Thanks Tony & Steve,
Yep, well with what was going on end of last year I kinda knew it was inevitable, (arguments etc) England just wasnt for her and she couldnt get her head around being married, she was more interested in her thai friends and living like a single woman but relying on me soley just for money, where I live there are lots of them, unfortunately they all seem to be very selfish pain in the a'%e type of women. Fortunately we both agreed that she didnt want to change/adapt after everything I had done for her and she would be more happy back home with her family. So no hard feelings, and on a even happier note I have now met someone different - a Filipino lady here in the U.K., totally different attitude ie not lazy has a job and much more open minded about life.
Best regards to all.
frase76
frase76
Would your wife agree to a quickie divorce at the Amphur's office, Fraser. If so, then a not inexpensive trip to LOS to get things sorted once and for all is probably the best for you and new your girlfriend?
Thats probably the way forward Tone, Wont be until early next year I go back, I still love LOS and and the people, but so many flaws if you scratch the surface.
I don't know your wife obviously, Fraser, but she might possibly decide now or in the future that a sweetener is required to gain a quickie divorce. Maybe not, but worth bearing in mind.

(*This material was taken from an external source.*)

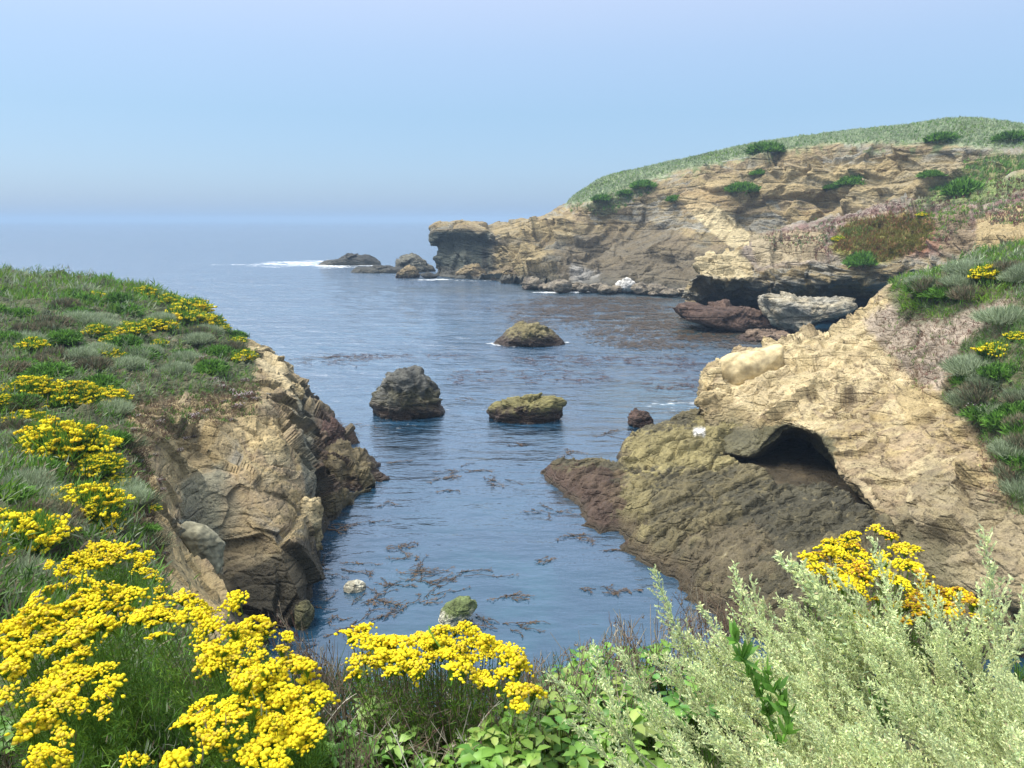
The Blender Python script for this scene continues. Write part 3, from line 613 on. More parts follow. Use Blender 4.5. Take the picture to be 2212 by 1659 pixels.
# ================================================================ SEA ROCKS AND BOULDERS (each a thing)
def blob(name, outline, Y, depth, cols, label, mat=None, amp=.12, fr=1.2, tide=(.25, .8), top=None, cat='rock', group=None, nu=120, seed=0, tilt=0, under=1.0, algae=(.045, .026, .018), strata=.0, flat=.8):
    c3 = np.array([p(a, b, Y) for a, b in outline]); x = c3[:, 0]; z = c3[:, 2].copy(); low = z < z.min() + .25 * (z.max() - z.min())
    if under: z[low] = np.minimum(z[low], .05) - under * .5 if z.min() < .6 else z[low]
    cx, cz = (x.min() + x.max()) / 2, (z.min() + z.max()) / 2
    n = nu; nv = nu // 2; th = np.linspace(0, 2 * math.pi, n, endpoint=False)
    rr = np.full(n, 1e-3); X2, Z2 = x - cx, z - cz
    for k in range(len(x)):
        ax, az, bx, bz = X2[k], Z2[k], X2[(k + 1) % len(x)], Z2[(k + 1) % len(x)]
        dx, dz_ = np.cos(th), np.sin(th); ex, ez = bx - ax, bz - az; det = dx * (-ez) + dz_ * ex
        det = np.where(np.abs(det) < 1e-12, 1e-12, det); t_ = (ax * (-ez) + az * ex) / det; s_ = (dx * az - dz_ * ax) / det
        ok = (t_ > 0) & (s_ >= -1e-6) & (s_ <= 1 + 1e-6); rr = np.where(ok, np.maximum(rr, t_), rr)
    rr = (np.roll(rr, 1) + 2 * rr + np.roll(rr, -1)) / 4
    v = np.linspace(-math.pi / 2, math.pi / 2, nv); cv = np.cos(v) ** flat
    TH, CV = np.meshgrid(th, cv, indexing='ij'); RRm = np.repeat(rr[:, None], nv, 1); SV = np.repeat(np.sin(v)[None], n, 0)
    G = np.stack([cx + RRm * CV * np.cos(TH), Y + SV * depth + tilt * RRm * CV * np.sin(TH), cz + RRm * CV * np.sin(TH)], -1)
    d0 = unit(G - np.array([cx, Y, cz])); Q = G * fr + seed * 7.7
    f1, f2, idn = worley(Q * .9 + .3 * fbm(Q, 3, 5)[..., None], 90 + seed)
    dd = 1.5 * amp * (1.1 * fbm(Q, 5, 80 + seed) + .5 * fbm(Q * 2, 4, 85 + seed, .5, True) + .45 * fbm(Q * 5, 3, 88 + seed, .6, True) + 1.1 * facets(Q * .8, 87 + seed) + .9 * (idn - .5) * sstep(0, .2, f2 - f1))
    if strata: dd = dd + strata * perlin(np.stack([G[..., 0] * .3, G[..., 1] * .3, (G[..., 2] + .3 * G[..., 0]) * 4 * fr], -1), seed)
    G = G + d0 * dd[..., None] * np.minimum(1, CV + .3)[..., None]
    wn = fbm(Q * 1.3, 4, 95 + seed); wn2 = fbm(Q * 4, 3, 96)
    vv = np.clip((wn * .9 + (idn - .5) * .7 + .7) / 1.4 * (len(cols) - 1), 0, len(cols) - 1.001); i = vv.astype(int); f = (vv - i)[..., None]; C = np.array(cols)
    c = np.zeros(G.shape[:2] + (4,)); c[..., :3] = C[i] * (1 - f) + C[i + 1] * f
    c[..., :3] *= (1 + .9 * wn2 + .5 * wn)[..., None]
    if top is not None:
        w_ = sstep(.55, .8, (G[..., 2] - z.min()) / (z.max() - z.min()) + wn * .45 + wn2 * .2)[..., None]; c[..., :3] = c[..., :3] * (1 - w_) + np.array(top) * (1 + .8 * wn2[..., None]) * w_
    if tide:
        w_ = (1 - sstep(tide[0], tide[1], G[..., 2] + wn * .3 + wn2 * .15))[..., None] * .9; c[..., :3] = c[..., :3] * (1 - w_) + np.array(algae) * w_; c[..., 3:] = w_
    Fc = gridfaces(n, nv); i0 = np.arange(nv - 1) + (n - 1) * nv; Fw = np.stack([i0, np.arange(nv - 1), np.arange(nv - 1) + 1, i0 + 1], -1)
    me = mesh_from(name, G.reshape(-1, 3), [np.concatenate([Fc, Fw])[:, ::-1]], np.clip(c, 0, 1).reshape(-1, 4))
    o = obj(name, me, mat or M_shelf); tag(o, label, cat, group); return o
FARR = [(.04,.045,.04), (.07,.068,.058), (.05,.05,.045)]
SEAR = [(.05,.04,.028), (.10,.08,.045), (.07,.06,.04), (.14,.115,.06)]
def Yw(py): return float(q(1106, py, 0)[1])
blob('sea_rock', [(680,573),(705,563),(730,560),(750,553),(772,551),(792,552),(806,557),(818,566),(824,571),(800,574),(740,574)], Yw(571), 5, FARR, 'low black jagged rock awash in white surf, farthest out to sea', M_mid, .4, .35, (.3, 1.2), cat='sea rock', seed=1, under=1.5, algae=DARK)
blob('sea_rock', [(748,588),(770,578),(800,576),(862,577),(900,578),(905,590),(860,589),(800,590)], Yw(588), 3.2, FARR, 'long flat black rock ledge reaching left from the tip of the far headland', M_mid, .25, .45, (.3, 1.0), cat='sea rock', seed=2, under=1.5, algae=DARK)
blob('sea_rock', [(858,586),(863,565),(875,557),(893,555),(912,566),(935,576),(940,590),(900,592)], Yw(587) + 3, 5, [(.12,.12,.10), (.19,.18,.13)], 'grey humped rock standing against the tip of the far headland', M_mid, .5, .4, (.3, 1.4), cat='sea rock', seed=3, under=1.5, algae=DARK)
blob('sea_rock', [(852,598),(862,585),(884,576),(898,580),(905,592),(900,600),(875,602)], Yw(599), 2.4, [BROWN, TAN * .6], 'small brown rock in front of the grey humped one, off the headland tip', M_mid, .3, .6, (.2, .8), cat='sea rock', seed=4)
blob('sea_rock', [(905,593),(925,588),(945,596),(935,603)], Yw(600), 1.6, FARR, 'tiny dark rock at the water beside the headland tip', M_mid, .15, .8, None, cat='sea rock', seed=5)
blob('sea_rock', [(1064,744),(1078,732),(1092,722),(1105,710),(1130,703),(1160,702),(1178,709),(1198,724),(1222,738),(1195,743),(1110,747)], Yw(742), 2.0, SEAR, 'low mound of brown weedy rock in mid cove, farthest of the three', None, .22, 1.0, (.3, 1.3), top=(.20,.17,.08), cat='sea rock', seed=6, strata=.08)
blob('sea_rock', [(806,870),(815,848),(832,830),(845,812),(865,803),(884,799),(905,808),(922,826),(935,842),(944,856),(935,868),(952,880),(938,896),(895,908),(850,905),(828,893)], Yw(893), 1.55, [(.07,.068,.05), (.15,.135,.07), (.09,.09,.07), (.30,.27,.19)], 'tall domed grey rock in the cove with dark weed at its foot', None, .20, 1.1, (.4, 1.3), top=(.11,.11,.095), cat='sea rock', seed=7)
blob('sea_rock', [(1056,882),(1072,870),(1100,866),(1140,865),(1165,860),(1195,855),(1212,864),(1214,880),(1195,897),(1150,910),(1110,908),(1080,897)], Yw(903), 1.2, [(.05,.035,.022), (.09,.065,.035)], 'low flat topped rock with yellow green weed, right of the tall domed one', None, .16, 1.5, (.3, 1.1), top=(.20,.18,.07), cat='sea rock', seed=8)
blob('sea_rock', [(1356,914),(1366,900),(1380,890),(1396,893),(1408,905),(1416,918),(1385,924)], Yw(918), .7, [(.06,.04,.03), (.10,.06,.045)], 'small reddish brown rock just off the left end of the right hand shelf', None, .12, 2, (.1, .5), cat='sea rock', seed=9)
blob('submerged_rock', [(744,1268),(752,1257),(770,1254),(788,1264),(796,1276),(780,1281),(752,1280)], Yw(1272), .3, [(.42,.40,.30), (.55,.52,.40)], 'small pale rounded rock barely breaking the still water, near the left cliff', None, .03, 3, None, cat='rock', seed=10, under=.5)
blob('submerged_rock', [(940,1350),(955,1322),(975,1300),(995,1288),(1015,1292),(1026,1312),(1005,1330),(975,1344)], Yw(1340), .5, [(.45,.46,.36), (.55,.54,.42)], 'pale rock tipped with green weed in the dark water behind the middle yellow flowers', None, .05, 2.2, None, top=(.13,.17,.06), cat='rock', seed=11, under=.3).location.z = -.05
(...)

I understand Tony, you might be right mate, however the separation was made in her choice, thats the road to take that SHE decided. But bizarrely my feelings were mutual, after 6-7 years of travelling to LOS, two uk visit visas and finally marriage and settlement, things did change significantly with her, she wasnt the same happy go lucky lady i first met, she became more arrogant, selfish, moody etc.
There certainly are in Essex fsh75 and sorry to hear but if its mutual ok and if she is ok about it a quick trip to LOS and the Amphur is the way but note links words as there was a post a while back about extortion money for a divorce from the Thai lady involved.
Good luck with your future lady and hope it turns out ok but there are some good Thai ladies (I have one as a wife)
colin 244
Personally I would say, having been through a divorce in the UK, from speed and expense
points of view, just jump on a 'plane, get it done quickly without giving her to much time to think about what she requires in compensation, have a holiday, and come back a free man. It's so much easier here really. Divorcing in the UK is like stirring treacle with a blade of grass.
S
As SDM says above, and also, there would be something niggling me that would say, however amicable the split, don't hang around and steer clear of the in-laws and family.
fish was you married in thailand or britain it is most impotant, if married in in thailand no problem
Why bother getting a divorce right now? You are living thousands of miles apart so just let things settle. If at some time in the future there is a requirement to divorce then do it. It will be easier if both parties are totally cold and matter of fact about things. I think anything less than a year means that emotions may run hot and could end up costing you - I agree with the earlier poster about a sweetener being required. From what has been written I would just do nothing, which is often not a bad option.
And yes, I've been through it all before and the stupidest thing I did was try to get things finished too quickly when feelings were running high. Common sense goes right out the window!
Steady
True, but if she is reasonably sensible about things right now her family are probably going to pressure her to get more anyway.
I know there's often talk of paying people money for divorces to proceed quickly, but why would you? Unless you're desperate to remarry quickly, I can't see the leverage the other person has.